When Will All Our PCs Be Managed?

Eighty percent of our PCs are free to stay on all night right now. Peter Judge thinks this will change very soon

We all know that managing the power state of our PCs is the quickest win in any move to reduce IT power use, and cut our carbon footprint. But a vast majority (perhaps 80 percent) of the nation’s desktop computers are unmanaged, and many of them remain on overnight, humming  away, burning electricity and warming empty rooms.

Why is this? Well all the usual reasons apply, same as for any other green issue. Setting up power management is a hassle, it can raise security issues (PCs on remote sites are programmed to respond to calls from head office) and it can be seen as irritating, for instance if staff working late find their PCs want sleep as much as they do.

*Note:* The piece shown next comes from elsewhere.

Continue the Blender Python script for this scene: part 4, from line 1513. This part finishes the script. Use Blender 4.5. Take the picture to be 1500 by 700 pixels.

Your chance to save £25 per year per desk

There are of course answers to all these issues, and the power management sector has put them in place. For any big companies that haven’t done so, there’s an opportunity to save £25 a year for each of your PCs, for the cost of an investment that will pay back within six months.

But for small companies there may be issues, as the solutions are generally aimed at those with hundreds or thousands of desktops. This week’s Green IT Expo saw some companies making steps in that direction, with Verismic discussing a cloud-based system which manages PC power remotely.

There will be issues, convincing the people responsible for IT in small companies to allow a web-based service access to their LAN, and the ability to turn PCs off and on, or to “manage their state”, as Verismic prefers to describe it.

That brings back the security issue, and it may also resurrect the issue of selling the idea to users.

One day, you won’t have to think about this

But the idea is obviously needed, and a good approach to the problem. But in the long term, other things may take its place.

Firstly, PCs themselves will get better at managing their power state. Better sleep states result in lower power, and deliver much of the savings from PC power management. Newer operating systems will have ever-increasing power management built in.

Major PC management products like Microsoft SMS include power, and with more consumer PCs continuously connected, it’s likely that power management could come with the PC when you buy it.

It’s fair to assume that in a few years’ time, what is currently a fruitful market, will be absorbed into the basic kit people buy, just like disk compression and IP protocol stacks and so many other things.

Power management is a great topic right now. In a few years’ time it may have been achieved so completely it is invisible to the naked eye.